- What you will do: Work through the data below line by line and say how many lines hold "part"; give only the number.

- Records to process:
::::

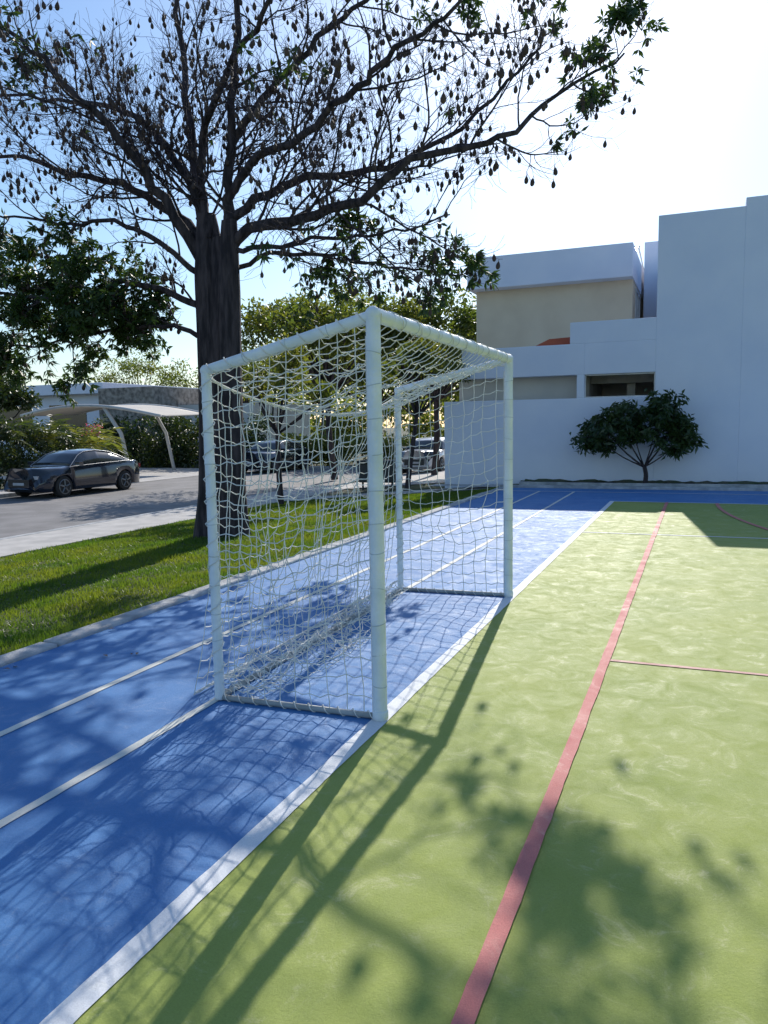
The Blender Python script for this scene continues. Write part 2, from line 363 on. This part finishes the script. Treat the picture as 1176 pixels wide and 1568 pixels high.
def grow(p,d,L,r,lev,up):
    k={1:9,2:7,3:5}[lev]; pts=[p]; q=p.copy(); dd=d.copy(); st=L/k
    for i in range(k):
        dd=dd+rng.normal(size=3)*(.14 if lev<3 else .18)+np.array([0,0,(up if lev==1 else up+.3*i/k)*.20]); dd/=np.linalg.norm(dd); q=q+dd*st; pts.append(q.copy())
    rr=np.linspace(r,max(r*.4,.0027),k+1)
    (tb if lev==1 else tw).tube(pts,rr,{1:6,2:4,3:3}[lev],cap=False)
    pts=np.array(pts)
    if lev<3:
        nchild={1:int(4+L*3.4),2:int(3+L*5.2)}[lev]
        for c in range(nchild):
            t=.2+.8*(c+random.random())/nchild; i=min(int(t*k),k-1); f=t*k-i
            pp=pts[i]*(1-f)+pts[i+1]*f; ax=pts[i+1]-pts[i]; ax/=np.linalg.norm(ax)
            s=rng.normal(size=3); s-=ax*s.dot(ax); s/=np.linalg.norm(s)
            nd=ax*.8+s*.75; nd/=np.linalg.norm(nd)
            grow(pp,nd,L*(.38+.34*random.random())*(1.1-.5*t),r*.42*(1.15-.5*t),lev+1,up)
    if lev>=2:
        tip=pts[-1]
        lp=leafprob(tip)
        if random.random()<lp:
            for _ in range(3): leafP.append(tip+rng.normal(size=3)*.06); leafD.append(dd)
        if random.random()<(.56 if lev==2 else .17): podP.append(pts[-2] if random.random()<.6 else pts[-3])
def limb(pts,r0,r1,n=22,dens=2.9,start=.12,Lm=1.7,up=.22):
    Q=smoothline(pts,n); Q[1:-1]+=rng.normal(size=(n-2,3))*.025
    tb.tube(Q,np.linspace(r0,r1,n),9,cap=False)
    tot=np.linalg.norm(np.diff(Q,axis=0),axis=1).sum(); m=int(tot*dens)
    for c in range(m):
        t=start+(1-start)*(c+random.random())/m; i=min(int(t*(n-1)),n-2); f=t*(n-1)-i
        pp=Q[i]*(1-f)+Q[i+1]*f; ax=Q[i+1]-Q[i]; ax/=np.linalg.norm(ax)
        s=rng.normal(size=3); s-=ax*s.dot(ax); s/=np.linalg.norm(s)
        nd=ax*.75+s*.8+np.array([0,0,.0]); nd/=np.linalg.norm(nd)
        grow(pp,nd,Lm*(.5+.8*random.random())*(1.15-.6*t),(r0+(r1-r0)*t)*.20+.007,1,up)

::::

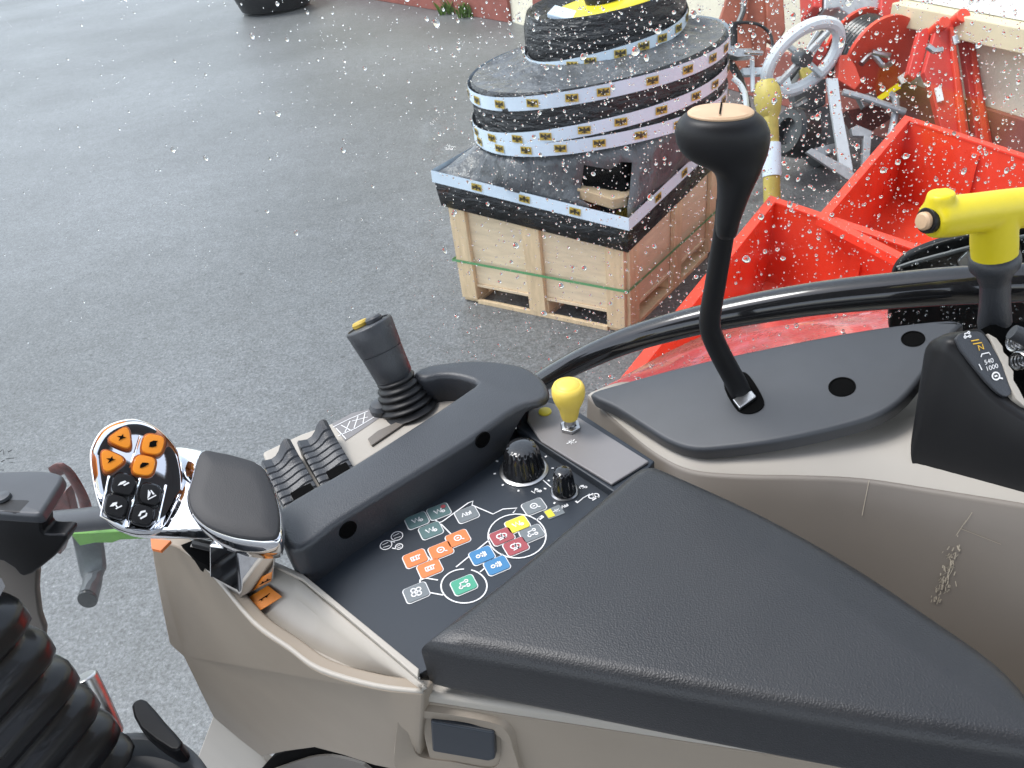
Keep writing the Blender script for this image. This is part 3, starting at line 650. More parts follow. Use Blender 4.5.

::::

- Result for this task: 2